Over Christmas, Little Bean received a present of what is essentially a Polaroid camera. They don’t call it that. It’s packaged as basically a kid toy, pink and cute looking with some special lenses you can use. But, yeah, it’s a Polaroid, complete with a little film pack and a slot that spits out the picture and the image comes up slowly. You and I know what a Polaroid camera is.
But to Little Bean, it’s a thing of magic. She set about taking pictures of her friends, and she even managed to get a picture of me with the dog.
It’s such a bad picture, all blown out and grainy. She gave it to me to take to work. My daughter took a picture of me. I love it so much.
Anyway, she’s been running around with the thing and it brought to mind an essay I wrote to her, about her school picture day. This was 2019. What’s remarkable is how meaningful the piece remains, five years later.
I present it to you all today. After, go and take a picture of something neat and send it over so we can see it! Enjoy!
Imperfect Lens
Can I be present in a moment, and document it at the same time? Is that moment of esthetic revelation – that split second when an image, or landscape, or child moves you to reach for your camera – even a real epiphany?
After all, the first time I laid eyes on the Grand Canyon, I cried. No photo exists of that soul movement. Sitting in a rocking chair with you, baby, that first time, a defining turning point, the instant of my shedding the trappings of my old life and becoming a dad – no picture of that.
Being present must exist only in the slip stream of time and absent of anything but awe. Capturing that awe seems, what, like cheating time.
Or does it?
The photographer Danielle Hark talks about photography as being able to capture the outside world with the light of your inner world. In other words, the more tuned in to your inside – to who you are, your place in the cosmos, your inner eye – then the more stories your photos can convey.
“If you’re sad, you don’t need to photograph someone crying to convey that emotion or story,” she writes. “You just need to view the world as you. A macro photo of a single drop of dew can convey a narrative of agonizing sadness, or delight and joy, if you let it.”
If you let it.
Look what that school photographer “let” in. For the fourth year in a row, baby, you’ve owned that cheap stool in front of that bland, dark green sheet. You’ve walked straight up and claimed that moment
I wonder – does a pre-school photographer set out to capture the moment, do they seek awe? Do they cry when they get home, not from exhaustion but from the day long torrent of conducting children’s emotions; from those that wail, to those that frown, to those, like you, that beam like the sun.
What a job, to try to make every three-year-old smile. Or… or, to capture the authenticity of a frown. Are school pictures even real, do they convey the authentic child?
Well, if style is about the mechanics of a photo and aesthetics is about how the photo makes the viewer feel, then that certainly explains all three angles of your annual sitting; the photographer’s noise free, grounded setting, your explosion of charm and my melancholy of seeing how lovely, and how adult you are becoming. Style. Subject. Reaction. Really, the recipe for art, generally.
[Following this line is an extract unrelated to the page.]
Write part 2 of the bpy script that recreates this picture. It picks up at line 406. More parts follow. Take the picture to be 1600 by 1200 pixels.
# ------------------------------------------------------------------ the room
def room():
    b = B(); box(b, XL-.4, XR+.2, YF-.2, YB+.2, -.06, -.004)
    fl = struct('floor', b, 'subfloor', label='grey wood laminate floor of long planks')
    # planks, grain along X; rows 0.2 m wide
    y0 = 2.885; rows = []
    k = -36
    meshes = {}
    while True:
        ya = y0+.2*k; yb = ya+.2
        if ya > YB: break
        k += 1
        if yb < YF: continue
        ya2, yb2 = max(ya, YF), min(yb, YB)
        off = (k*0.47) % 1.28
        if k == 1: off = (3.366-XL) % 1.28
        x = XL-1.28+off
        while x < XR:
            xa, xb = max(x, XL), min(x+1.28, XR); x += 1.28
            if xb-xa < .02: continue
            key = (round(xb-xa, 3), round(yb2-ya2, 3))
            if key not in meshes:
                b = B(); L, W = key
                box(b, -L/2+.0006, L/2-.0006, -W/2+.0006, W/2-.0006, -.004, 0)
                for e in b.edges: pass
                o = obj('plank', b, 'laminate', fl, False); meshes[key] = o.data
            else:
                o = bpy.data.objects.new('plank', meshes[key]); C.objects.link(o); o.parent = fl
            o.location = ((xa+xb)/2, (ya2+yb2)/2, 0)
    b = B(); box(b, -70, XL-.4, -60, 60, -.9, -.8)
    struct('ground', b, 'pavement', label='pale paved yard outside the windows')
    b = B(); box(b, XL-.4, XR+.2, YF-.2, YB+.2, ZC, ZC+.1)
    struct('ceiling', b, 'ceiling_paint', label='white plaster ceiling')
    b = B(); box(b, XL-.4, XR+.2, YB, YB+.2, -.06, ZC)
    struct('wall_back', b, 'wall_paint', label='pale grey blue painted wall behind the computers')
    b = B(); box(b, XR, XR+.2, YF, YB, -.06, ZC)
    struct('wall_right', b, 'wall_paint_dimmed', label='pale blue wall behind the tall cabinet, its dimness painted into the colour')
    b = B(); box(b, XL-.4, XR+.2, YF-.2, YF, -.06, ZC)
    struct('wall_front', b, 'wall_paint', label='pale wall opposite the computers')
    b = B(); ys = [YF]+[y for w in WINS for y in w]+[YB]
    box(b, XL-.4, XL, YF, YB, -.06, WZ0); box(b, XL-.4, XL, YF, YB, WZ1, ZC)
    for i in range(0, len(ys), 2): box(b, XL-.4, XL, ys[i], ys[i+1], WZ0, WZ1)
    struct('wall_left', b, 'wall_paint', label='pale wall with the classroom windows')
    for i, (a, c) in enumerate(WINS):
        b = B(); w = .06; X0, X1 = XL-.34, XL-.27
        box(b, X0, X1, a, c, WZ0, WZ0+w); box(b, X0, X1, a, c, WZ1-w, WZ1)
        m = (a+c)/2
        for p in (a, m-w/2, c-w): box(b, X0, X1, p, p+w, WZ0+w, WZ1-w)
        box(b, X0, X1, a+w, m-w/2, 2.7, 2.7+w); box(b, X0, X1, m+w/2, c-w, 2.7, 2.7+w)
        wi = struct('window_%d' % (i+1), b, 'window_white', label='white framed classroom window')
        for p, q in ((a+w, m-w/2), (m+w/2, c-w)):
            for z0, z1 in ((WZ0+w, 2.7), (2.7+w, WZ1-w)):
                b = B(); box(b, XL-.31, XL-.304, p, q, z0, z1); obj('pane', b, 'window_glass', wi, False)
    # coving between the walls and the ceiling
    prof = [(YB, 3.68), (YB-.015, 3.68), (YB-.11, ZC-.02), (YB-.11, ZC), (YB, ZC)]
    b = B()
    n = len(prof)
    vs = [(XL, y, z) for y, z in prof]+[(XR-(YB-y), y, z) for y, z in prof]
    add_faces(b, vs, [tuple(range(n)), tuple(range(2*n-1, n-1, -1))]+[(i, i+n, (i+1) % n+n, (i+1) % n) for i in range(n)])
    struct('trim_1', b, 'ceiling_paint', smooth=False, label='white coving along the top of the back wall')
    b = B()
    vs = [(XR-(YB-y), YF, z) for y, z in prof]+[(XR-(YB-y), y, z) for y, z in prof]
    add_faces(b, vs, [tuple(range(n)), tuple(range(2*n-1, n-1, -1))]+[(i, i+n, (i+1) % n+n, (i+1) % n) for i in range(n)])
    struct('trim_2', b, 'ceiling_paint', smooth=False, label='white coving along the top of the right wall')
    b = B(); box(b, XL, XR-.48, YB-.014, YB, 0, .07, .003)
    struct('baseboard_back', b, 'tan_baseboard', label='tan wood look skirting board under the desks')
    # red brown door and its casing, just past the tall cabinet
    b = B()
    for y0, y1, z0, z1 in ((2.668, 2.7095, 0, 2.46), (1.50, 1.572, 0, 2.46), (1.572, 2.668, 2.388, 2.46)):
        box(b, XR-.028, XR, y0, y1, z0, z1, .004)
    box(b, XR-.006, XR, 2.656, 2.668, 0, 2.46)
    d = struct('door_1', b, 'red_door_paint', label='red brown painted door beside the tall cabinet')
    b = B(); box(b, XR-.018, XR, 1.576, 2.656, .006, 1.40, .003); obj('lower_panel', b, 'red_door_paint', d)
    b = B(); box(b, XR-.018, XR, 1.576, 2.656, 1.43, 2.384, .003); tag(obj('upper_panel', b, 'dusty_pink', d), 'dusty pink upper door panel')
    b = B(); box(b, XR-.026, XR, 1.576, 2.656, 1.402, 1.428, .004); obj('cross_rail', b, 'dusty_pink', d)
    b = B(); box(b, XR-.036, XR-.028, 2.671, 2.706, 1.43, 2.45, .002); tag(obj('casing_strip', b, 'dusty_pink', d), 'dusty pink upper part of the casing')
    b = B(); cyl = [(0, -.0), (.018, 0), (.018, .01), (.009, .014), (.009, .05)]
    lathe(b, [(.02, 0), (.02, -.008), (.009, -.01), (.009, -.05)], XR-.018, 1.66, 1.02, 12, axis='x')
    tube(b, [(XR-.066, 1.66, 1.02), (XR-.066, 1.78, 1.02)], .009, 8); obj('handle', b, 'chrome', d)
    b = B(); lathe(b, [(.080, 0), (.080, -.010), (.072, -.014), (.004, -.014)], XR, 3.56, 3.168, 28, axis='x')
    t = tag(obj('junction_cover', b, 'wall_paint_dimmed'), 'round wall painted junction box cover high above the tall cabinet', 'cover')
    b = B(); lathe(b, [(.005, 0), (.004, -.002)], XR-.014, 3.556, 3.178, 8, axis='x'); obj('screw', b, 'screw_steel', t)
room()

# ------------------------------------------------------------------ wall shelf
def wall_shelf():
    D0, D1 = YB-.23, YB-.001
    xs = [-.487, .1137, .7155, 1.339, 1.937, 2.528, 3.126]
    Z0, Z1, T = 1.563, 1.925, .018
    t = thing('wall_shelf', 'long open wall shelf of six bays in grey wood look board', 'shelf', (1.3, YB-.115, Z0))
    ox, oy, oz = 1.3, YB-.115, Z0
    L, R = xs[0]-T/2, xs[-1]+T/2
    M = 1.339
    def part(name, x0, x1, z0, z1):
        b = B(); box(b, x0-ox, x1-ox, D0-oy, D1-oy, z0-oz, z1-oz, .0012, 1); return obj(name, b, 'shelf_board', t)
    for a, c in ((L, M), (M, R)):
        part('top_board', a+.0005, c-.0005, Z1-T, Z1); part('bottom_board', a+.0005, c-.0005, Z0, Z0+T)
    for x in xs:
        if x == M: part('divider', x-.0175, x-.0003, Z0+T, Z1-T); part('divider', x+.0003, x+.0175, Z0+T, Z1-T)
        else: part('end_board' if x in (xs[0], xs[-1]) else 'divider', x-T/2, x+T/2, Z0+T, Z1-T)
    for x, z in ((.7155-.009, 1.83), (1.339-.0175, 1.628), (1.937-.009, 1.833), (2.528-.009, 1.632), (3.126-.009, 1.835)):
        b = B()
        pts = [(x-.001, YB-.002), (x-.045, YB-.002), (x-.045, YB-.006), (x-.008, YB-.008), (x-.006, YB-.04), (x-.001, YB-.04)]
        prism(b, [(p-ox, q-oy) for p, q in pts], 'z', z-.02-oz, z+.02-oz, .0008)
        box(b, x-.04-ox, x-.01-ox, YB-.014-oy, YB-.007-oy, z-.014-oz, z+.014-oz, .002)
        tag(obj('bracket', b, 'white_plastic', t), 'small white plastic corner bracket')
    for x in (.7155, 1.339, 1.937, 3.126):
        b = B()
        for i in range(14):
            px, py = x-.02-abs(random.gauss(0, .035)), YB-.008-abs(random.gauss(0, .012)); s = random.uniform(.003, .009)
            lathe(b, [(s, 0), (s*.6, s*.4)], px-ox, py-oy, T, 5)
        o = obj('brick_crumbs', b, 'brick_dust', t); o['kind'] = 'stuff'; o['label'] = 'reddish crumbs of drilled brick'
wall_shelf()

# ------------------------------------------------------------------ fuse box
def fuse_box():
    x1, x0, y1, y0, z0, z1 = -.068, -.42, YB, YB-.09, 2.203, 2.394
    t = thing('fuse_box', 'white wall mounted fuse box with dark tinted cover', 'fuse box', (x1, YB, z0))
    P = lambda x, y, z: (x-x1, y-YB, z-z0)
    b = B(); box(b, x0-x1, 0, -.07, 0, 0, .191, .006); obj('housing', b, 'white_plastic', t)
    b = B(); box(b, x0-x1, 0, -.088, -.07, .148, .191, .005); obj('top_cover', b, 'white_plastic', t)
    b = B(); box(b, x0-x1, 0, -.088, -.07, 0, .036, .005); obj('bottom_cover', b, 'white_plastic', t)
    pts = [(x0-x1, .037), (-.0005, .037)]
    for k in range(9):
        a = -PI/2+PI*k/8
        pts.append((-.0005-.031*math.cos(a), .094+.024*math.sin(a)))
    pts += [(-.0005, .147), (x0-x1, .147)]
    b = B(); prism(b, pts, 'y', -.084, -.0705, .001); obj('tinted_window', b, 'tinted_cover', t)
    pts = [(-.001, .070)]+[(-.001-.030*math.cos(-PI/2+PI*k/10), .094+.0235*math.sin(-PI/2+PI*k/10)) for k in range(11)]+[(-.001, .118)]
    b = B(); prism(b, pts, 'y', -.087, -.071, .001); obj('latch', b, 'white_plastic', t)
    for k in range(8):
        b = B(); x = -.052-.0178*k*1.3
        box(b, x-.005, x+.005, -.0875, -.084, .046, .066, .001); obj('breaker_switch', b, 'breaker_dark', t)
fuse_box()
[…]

I recall a particular episode – perhaps third or fourth grade - of my own series of annual walks to the gym photographer. I’m wearing a light blue zipper cardigan with white lines, and a dark brown, wide-collared shirt. My teeth are half missing and I have a cowlick that sticks straight up from the top of my head. The background was a farm scene (how puzzling is that?) and we leaned casually on a plastic fence. I folded my hands together at the top post. What a mess it all was.
The aesthetics of such a combination are so deeply buried, it’s a wonder the picture makes me feel anything but confused. Not ashamed though, baby, because imperfection, it seems to me, goes hand in hand with mindfulness.
Jonathan Foust, a world-renowned meditation instructor and free-lance photographer talks a lot about what he calls “finding the middle,” that fine line between experiencing awe and actually taking a picture of it. Capturing awe and experiencing it at the same time. And that moment, more often than not, arrives at the moment the photographer, and the photographer’s subject, stops striving for perfection.
In fact, Foust says, “taking pictures is a sort of perpetual training in the art of imperfection.”
By that standard, we have arrived at perfection. And I know it’s perfection, because your hair is a bit jangled, and your hair bands are different colors and maybe you should have worn a brighter color – but all that imperfection makes you, you.
Because I know your hair is mussed because you played hard on the playground. And you picked those barrettes. And you don’t care. And I don’t care. And that photographer likely didn’t even have to ask you to smile, because somehow that’s just your vibe.
The light shines on you and you shine right back. The moment is by design and by accident, a trifle and steeped with meaning. And in the end, you move on, another child takes your seat and the imperfect you – now a fridge magnet – lives on, another chapter in your yearly, impossible, impermanent moment of grace.